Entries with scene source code
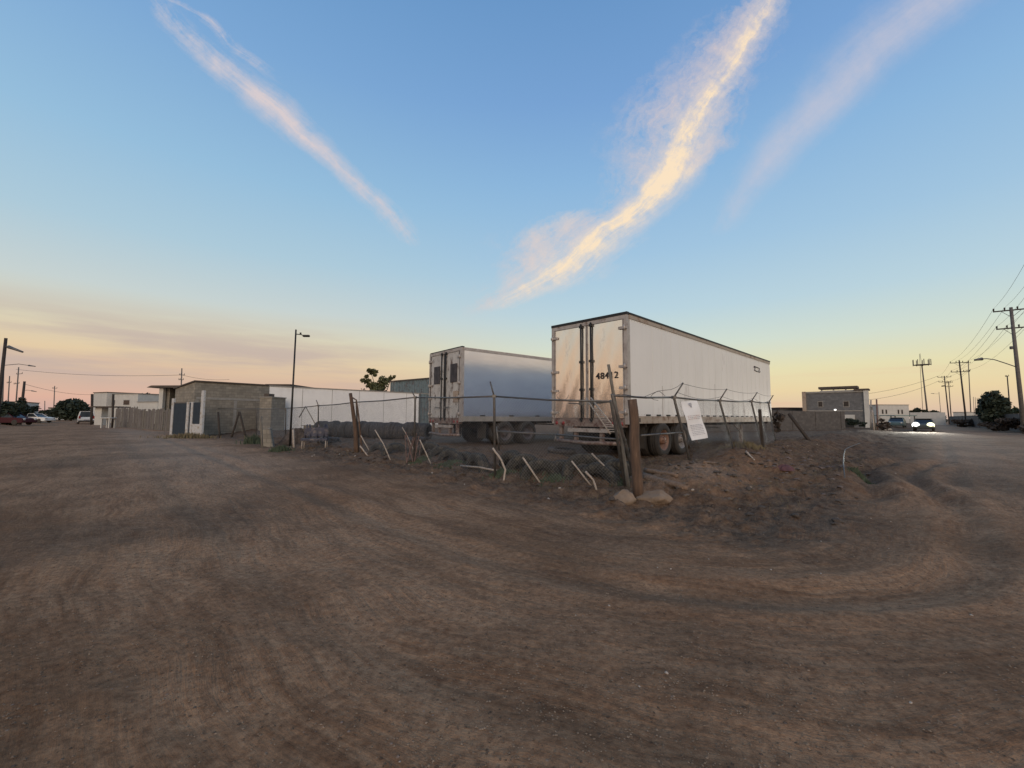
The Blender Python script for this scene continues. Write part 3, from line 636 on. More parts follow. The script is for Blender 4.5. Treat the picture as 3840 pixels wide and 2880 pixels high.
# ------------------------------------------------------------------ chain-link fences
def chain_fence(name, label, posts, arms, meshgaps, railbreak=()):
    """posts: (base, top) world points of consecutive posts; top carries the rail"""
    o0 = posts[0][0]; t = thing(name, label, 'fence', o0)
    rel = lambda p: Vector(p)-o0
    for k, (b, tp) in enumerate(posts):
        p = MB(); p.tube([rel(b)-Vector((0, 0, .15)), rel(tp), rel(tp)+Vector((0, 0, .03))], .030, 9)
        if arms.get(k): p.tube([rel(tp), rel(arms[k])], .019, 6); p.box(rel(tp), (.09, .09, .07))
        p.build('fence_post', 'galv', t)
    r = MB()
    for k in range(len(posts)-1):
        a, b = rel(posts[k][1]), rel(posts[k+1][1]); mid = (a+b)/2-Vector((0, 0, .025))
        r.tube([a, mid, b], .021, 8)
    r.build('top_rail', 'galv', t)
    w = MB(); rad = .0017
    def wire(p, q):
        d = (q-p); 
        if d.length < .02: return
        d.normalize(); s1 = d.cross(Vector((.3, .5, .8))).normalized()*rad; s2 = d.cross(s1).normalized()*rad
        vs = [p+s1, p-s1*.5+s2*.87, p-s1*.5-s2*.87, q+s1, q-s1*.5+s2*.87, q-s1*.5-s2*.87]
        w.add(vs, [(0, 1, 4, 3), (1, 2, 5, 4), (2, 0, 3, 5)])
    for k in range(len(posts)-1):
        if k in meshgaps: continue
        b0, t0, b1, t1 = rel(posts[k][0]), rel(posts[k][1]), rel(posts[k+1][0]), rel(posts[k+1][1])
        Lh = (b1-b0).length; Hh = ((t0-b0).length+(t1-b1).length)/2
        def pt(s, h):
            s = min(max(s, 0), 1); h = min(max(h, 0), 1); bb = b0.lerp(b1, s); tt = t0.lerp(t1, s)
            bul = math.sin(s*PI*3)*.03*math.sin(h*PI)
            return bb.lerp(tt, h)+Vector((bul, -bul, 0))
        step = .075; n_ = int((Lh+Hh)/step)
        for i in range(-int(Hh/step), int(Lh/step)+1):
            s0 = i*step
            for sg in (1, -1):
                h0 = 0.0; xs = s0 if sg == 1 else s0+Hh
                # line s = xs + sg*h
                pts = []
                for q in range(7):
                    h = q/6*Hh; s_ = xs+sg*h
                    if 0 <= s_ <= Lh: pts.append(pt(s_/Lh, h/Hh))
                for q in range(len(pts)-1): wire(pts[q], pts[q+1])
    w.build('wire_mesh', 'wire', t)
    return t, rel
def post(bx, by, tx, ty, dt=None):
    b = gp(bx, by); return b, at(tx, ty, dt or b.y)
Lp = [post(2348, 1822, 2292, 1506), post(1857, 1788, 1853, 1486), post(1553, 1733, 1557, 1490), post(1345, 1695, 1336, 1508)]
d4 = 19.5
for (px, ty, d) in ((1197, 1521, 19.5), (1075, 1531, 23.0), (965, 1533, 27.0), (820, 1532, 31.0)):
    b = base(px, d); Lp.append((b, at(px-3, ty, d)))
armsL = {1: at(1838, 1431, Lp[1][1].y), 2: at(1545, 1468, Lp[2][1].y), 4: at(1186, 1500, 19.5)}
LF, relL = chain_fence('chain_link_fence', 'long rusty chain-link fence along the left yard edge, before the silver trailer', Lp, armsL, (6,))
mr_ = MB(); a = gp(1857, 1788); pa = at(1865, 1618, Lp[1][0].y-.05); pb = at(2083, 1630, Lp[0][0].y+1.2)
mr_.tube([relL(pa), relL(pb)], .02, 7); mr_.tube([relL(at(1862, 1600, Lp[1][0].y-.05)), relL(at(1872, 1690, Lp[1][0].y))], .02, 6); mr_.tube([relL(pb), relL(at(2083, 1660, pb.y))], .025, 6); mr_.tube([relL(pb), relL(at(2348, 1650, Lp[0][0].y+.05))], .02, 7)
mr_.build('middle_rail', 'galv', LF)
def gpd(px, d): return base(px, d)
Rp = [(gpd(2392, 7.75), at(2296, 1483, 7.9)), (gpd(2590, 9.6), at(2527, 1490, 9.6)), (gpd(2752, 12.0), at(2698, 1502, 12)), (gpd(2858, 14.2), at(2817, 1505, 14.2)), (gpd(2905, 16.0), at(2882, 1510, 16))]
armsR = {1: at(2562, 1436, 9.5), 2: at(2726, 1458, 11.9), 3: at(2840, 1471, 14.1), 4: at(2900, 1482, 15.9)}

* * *

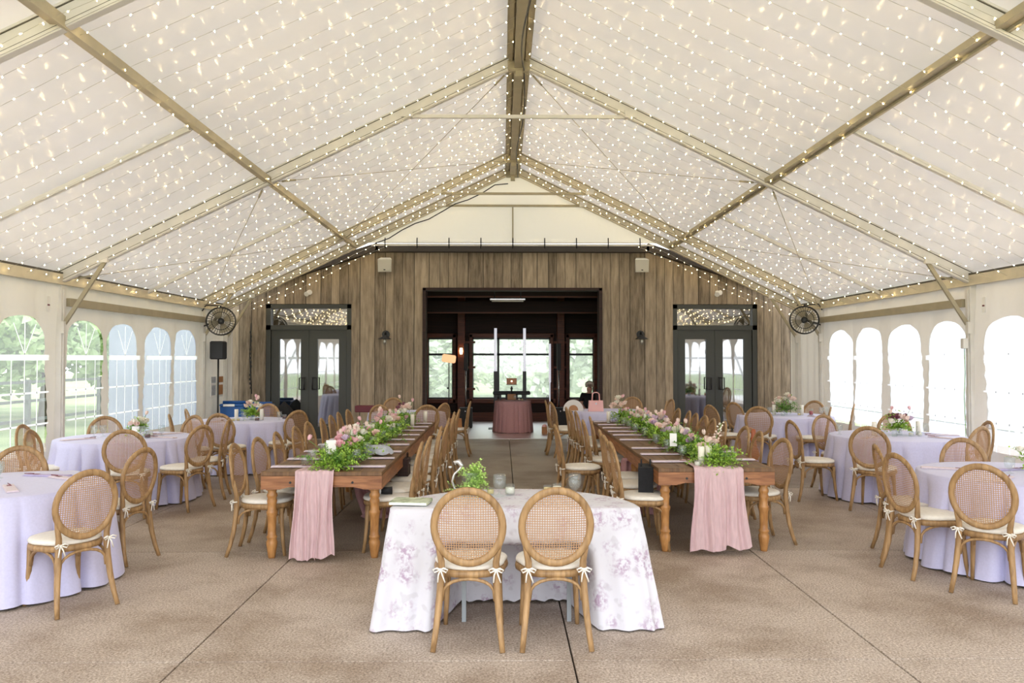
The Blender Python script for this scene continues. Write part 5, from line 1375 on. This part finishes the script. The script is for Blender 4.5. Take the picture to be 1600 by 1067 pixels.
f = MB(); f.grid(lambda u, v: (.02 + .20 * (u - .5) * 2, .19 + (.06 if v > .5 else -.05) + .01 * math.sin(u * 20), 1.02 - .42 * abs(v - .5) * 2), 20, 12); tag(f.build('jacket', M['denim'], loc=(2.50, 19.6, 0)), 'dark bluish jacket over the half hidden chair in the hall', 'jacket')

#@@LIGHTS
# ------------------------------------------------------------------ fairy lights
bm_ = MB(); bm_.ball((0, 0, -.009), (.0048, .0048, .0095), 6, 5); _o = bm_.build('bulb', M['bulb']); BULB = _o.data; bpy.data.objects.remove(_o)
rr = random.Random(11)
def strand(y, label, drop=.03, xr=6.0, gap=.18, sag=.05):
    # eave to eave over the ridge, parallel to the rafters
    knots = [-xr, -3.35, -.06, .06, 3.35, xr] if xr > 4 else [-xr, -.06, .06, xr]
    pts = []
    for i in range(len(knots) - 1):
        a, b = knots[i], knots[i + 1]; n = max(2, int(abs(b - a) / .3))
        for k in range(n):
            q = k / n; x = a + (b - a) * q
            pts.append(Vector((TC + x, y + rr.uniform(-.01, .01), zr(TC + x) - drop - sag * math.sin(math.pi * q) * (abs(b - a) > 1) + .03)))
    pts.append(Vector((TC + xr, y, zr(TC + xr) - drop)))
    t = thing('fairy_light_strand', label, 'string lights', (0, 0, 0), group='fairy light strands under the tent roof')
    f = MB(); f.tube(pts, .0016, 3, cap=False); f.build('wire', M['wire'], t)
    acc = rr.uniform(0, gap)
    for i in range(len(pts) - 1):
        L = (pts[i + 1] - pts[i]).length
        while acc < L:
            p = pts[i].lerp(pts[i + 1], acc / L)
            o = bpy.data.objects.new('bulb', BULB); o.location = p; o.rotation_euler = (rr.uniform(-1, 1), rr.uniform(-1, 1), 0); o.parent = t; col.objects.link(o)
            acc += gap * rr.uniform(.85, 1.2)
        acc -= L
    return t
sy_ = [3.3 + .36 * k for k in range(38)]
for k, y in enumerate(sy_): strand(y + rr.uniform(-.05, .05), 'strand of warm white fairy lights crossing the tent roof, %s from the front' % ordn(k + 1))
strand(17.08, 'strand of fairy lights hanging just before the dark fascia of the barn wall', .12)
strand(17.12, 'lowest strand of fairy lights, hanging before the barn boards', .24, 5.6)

--

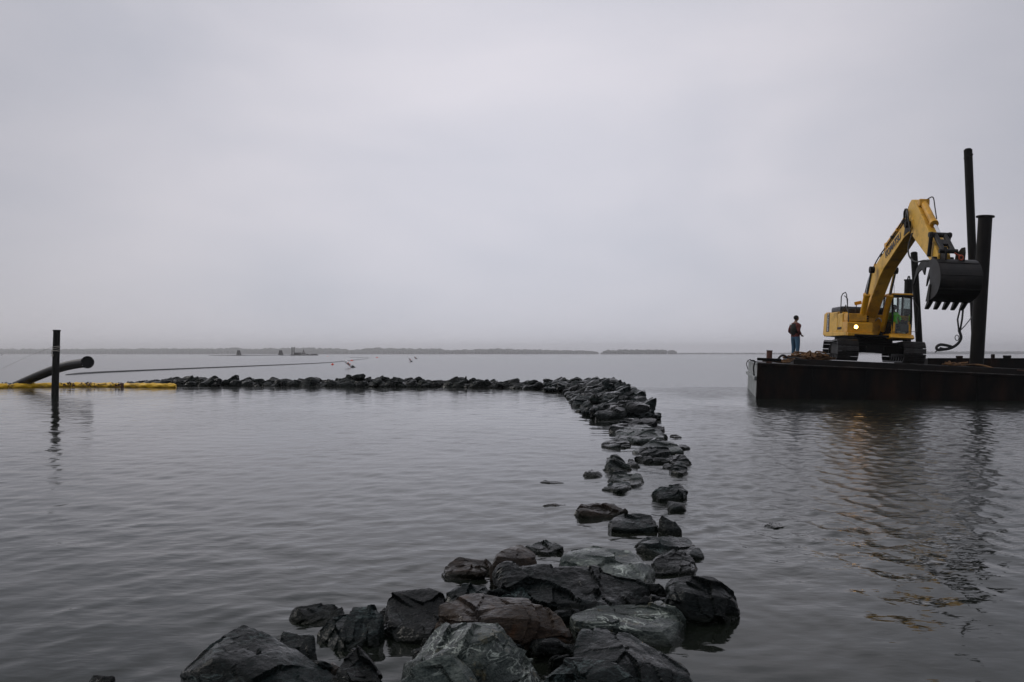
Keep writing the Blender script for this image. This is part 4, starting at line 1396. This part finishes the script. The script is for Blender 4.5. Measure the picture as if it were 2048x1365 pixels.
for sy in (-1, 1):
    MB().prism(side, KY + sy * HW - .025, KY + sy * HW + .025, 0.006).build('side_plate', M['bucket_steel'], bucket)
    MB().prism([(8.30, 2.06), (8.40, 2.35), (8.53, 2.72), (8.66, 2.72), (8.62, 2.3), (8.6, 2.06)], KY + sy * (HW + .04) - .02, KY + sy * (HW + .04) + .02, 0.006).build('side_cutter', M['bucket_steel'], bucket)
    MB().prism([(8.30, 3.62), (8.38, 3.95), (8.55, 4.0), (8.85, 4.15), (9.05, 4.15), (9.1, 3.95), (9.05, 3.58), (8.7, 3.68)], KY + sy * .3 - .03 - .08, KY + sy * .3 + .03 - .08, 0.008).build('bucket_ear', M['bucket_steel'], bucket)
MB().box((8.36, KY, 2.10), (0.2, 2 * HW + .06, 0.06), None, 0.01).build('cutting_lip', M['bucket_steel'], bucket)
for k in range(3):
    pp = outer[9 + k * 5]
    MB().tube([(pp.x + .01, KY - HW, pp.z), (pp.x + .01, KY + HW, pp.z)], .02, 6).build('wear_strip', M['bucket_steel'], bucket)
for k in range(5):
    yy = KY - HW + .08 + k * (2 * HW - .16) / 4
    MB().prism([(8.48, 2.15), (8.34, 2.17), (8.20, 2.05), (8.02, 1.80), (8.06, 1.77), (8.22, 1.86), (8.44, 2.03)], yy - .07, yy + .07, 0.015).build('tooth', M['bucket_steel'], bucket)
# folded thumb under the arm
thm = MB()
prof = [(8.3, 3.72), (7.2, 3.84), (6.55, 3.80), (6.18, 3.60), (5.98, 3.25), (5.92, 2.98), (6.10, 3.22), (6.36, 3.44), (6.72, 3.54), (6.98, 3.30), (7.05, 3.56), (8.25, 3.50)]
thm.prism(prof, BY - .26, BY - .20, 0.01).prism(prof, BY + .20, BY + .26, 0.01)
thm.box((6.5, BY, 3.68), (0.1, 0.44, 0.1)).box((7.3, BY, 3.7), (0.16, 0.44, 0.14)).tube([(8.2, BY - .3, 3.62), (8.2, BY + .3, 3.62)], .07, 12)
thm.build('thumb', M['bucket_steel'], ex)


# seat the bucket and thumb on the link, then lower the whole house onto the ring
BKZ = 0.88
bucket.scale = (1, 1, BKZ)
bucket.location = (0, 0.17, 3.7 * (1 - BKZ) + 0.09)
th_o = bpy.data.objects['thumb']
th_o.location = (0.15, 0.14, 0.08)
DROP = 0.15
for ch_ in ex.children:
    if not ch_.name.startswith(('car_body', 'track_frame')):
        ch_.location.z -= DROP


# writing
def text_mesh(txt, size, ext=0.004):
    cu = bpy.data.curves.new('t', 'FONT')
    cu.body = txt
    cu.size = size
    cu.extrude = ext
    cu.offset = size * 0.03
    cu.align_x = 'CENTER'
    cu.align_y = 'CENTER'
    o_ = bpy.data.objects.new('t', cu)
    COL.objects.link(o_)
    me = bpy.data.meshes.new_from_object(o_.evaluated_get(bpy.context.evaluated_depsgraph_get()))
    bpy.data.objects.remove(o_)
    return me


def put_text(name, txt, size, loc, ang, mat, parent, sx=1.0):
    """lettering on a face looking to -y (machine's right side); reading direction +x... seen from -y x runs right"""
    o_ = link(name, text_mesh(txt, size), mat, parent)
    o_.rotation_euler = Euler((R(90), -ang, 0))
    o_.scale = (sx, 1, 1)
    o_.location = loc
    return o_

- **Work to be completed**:
Above are the entries. Quote exactly the lines from the one bearing "by 1067 pixels." through the one bearing "f = MB(); f.grid(lambda".

- **Answer for this exercise**:
The Blender Python script for this scene continues. Write part 5, from line 1375 on. This part finishes the script. The script is for Blender 4.5. Take the picture to be 1600 by 1067 pixels.
f = MB(); f.grid(lambda u, v: (.02 + .20 * (u - .5) * 2, .19 + (.06 if v > .5 else -.05) + .01 * math.sin(u * 20), 1.02 - .42 * abs(v - .5) * 2), 20, 12); tag(f.build('jacket', M['denim'], loc=(2.50, 19.6, 0)), 'dark bluish jacket over the half hidden chair in the hall', 'jacket')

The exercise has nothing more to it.